Turkey Excluded From FOCD Exception
The rule expressly excludes Turkey from the FOCD exception because, as of July 9, 2024, at least one Turkish entity (the Presidency of Defense Industries) was subject to sanctions under section 231 of CAATSA. That means applicants or licensees owned, controlled, or dominated by Turkish government bodies or qualifying Turkish persons do not receive the FOCD exception.
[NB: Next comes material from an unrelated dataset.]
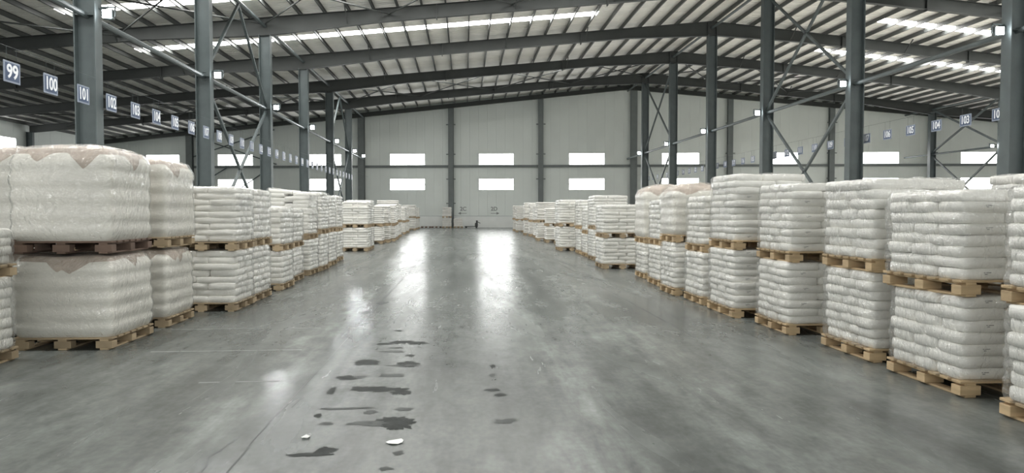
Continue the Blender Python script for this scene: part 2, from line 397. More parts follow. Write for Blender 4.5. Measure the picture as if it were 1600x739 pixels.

Production Facilities Still Ineligible
The rule preserves the existing ineligibility for production facilities: any person or entity that the Commission knows or has reason to believe is owned, controlled, or dominated by a foreign government, foreign corporation, or alien remains ineligible to apply for and obtain a license for a production facility. The FOCD exception in section 301 of the ADVANCE Act applies only to utilization facilities, not production facilities.
Exception Is Conditional on Inimicality Review
Even for applicants from the excepted countries, the FOCD exception only applies if the NRC determines that issuing the license is not inimical to the common defense and security or to public health and safety; the NRC will continue to review sanctions lists as part of that inimicality determination. In other words, eligibility under the new exception is conditional on the NRC's security and sanctions review.